К этому недоразумению (он — не истеричный фашист, но резко и больно, и свободно изъясняющийся политик американского типа) следует добавить несомненный негативный результат «работы» ельцинской прессы, и радио, и теле. Жириновского (как и всю оппозицию) чернят самыми недостойными способами.
Телевидение в феврале позволило себе подло (иначе не назовешь) сопроводить передачу, посвященную фашизму, документальными врезками из интервью Жириновского. Несмотря на тенденциозную топорность подобных фальшивок, определенные группы населения на дух не выносят Жириновского. Я проделал опыт: привел 19-летнего «прогрессивного» парня на встречу Жириновского со студентами Историко-архивного института. До этого Слава враждебно отзывался о Жириновском, в лучшем случае имя последнего вызывало у него скептическую улыбку. После вечера Слава, нет, не стал поклонником Жириновского, но вынужден был признать, что идеи его разумны и справедливы, пусть и выражены в непривычно резкой форме.
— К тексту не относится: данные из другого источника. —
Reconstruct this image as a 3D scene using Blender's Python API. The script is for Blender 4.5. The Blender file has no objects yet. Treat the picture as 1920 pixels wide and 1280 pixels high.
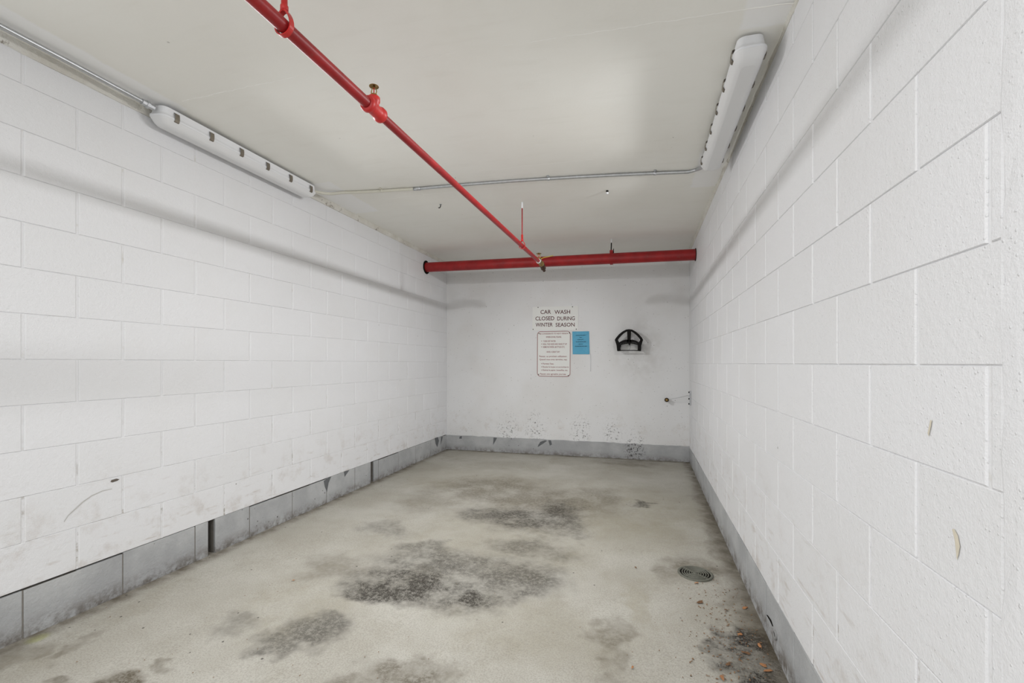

Жириновский — очень известен. А известность — это гигантский политический капитал сам по себе. В стране с парламентским демократическим режимом (в США например) его ожидало бы завидное политическое будущее. В России его известность пропадает втуне. Идеи Жириновского и его известность позволяют ему стать возможным кандидатом и быть выбранным во властные структуры государства. Если бы… Ибо в России президентским указом все выборы «отложены» до конца 1992 г. и отсрочка (фактически запрещение) будет непременно продлена, иначе режиму, потерявшему поддержку населения, не выжить. (Кстати говоря, в недопущении выборов заинтересован и Совет Народных Депутатов России. У выбранных в других исторических и политических условиях депутатов полномочия до 1994 г., и они разумеется не хотят уйти раньше.) В авторитарной России Ельцина у Жириновского сомнительное будущее. Существует опасность, что его популярность не доживет до выборов, выдохнется. В быстро принимающем все новые формы мире российской политики это реальная опасность. Несмотря на то, что яркий молодой лидер (46 лет) Жириновский окружен талантливыми, совсем молодыми людьми (25–30 лет), на сегодняшний день его партия не может ему помочь. Ибо это не партия захвата власти, но парламентская партия. Вне парламентского пространства ЛДП бессильна.